Records to process:
============

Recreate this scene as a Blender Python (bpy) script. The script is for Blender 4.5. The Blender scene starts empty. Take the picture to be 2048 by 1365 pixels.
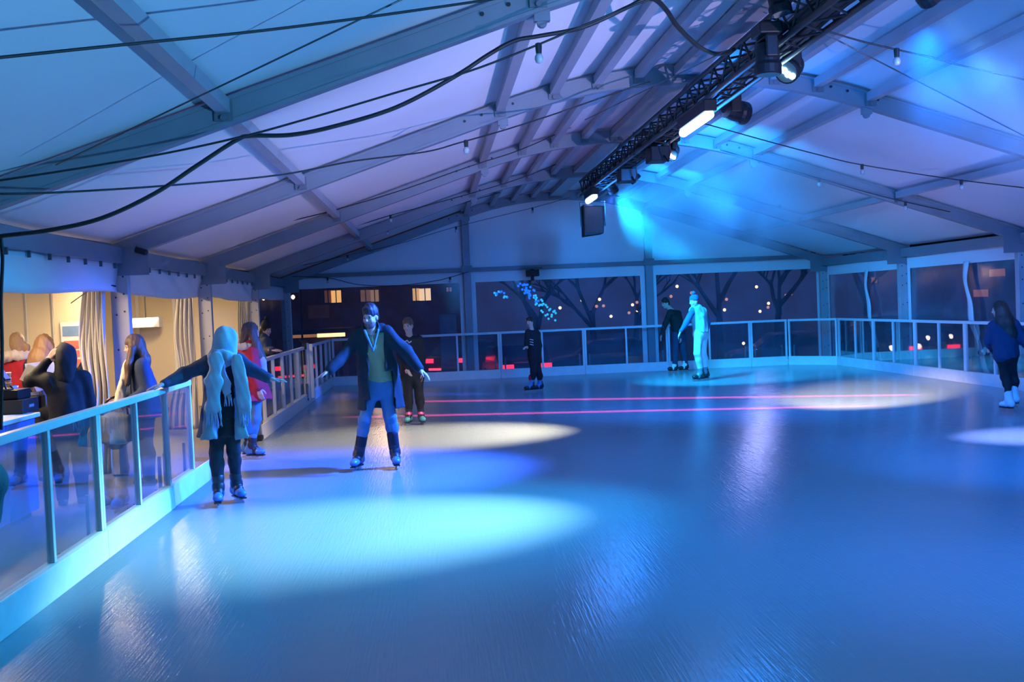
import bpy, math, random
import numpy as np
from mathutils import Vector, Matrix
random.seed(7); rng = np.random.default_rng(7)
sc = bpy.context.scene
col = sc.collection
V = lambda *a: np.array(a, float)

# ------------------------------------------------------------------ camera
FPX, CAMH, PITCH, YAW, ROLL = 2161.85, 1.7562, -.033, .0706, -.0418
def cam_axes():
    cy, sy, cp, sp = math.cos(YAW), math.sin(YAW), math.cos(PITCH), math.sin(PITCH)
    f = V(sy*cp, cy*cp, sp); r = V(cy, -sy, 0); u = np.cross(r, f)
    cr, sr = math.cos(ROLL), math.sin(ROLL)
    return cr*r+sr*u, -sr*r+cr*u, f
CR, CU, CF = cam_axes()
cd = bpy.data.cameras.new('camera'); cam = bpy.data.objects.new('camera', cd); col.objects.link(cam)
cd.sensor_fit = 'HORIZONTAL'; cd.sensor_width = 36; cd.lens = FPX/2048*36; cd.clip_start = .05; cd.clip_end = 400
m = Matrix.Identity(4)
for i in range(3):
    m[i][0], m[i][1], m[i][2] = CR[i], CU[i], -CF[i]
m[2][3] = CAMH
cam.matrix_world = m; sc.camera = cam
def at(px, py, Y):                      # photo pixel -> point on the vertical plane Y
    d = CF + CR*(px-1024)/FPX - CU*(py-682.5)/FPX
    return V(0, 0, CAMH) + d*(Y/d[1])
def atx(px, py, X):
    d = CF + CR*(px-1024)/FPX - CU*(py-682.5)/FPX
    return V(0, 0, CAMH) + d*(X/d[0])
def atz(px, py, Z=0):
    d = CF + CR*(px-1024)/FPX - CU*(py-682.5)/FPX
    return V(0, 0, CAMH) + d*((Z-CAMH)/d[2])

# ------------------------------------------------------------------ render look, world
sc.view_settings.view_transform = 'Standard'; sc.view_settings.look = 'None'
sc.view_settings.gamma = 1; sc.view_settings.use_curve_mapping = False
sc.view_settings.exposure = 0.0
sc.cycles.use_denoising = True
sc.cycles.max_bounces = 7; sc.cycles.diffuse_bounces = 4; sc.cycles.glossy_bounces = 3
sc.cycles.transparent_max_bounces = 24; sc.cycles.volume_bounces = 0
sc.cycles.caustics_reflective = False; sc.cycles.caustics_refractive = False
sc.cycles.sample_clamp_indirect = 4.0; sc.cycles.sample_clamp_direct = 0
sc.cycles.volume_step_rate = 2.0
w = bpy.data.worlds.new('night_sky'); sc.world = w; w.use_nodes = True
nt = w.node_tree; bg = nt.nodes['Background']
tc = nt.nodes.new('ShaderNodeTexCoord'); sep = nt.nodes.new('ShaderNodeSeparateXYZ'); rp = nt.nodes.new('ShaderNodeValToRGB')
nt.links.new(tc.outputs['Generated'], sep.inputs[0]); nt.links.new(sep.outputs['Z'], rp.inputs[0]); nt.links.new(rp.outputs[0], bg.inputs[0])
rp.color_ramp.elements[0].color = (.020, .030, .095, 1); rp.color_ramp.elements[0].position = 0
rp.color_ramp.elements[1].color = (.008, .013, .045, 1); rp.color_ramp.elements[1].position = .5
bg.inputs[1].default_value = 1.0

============

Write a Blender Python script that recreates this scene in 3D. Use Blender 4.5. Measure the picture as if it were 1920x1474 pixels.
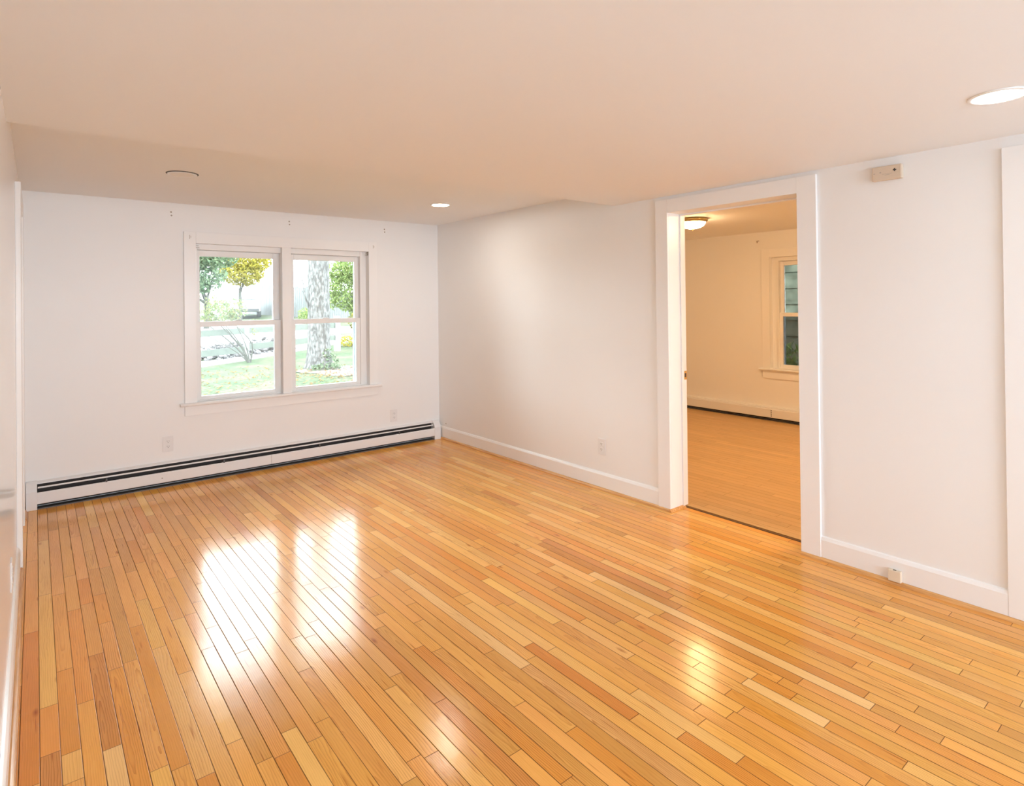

============

Task instructions: Leave the pictures aside and restate exactly the lines from the one containing "Recreate this scene" to the one containing "V = lambda *a: np.array(a, float)", those two lines included.

Task solution:
Recreate this scene as a Blender Python (bpy) script. The script is for Blender 4.5. The Blender scene starts empty. Take the picture to be 2048 by 1365 pixels.
import bpy, math, random
import numpy as np
from mathutils import Vector, Matrix
random.seed(7); rng = np.random.default_rng(7)
sc = bpy.context.scene
col = sc.collection
V = lambda *a: np.array(a, float)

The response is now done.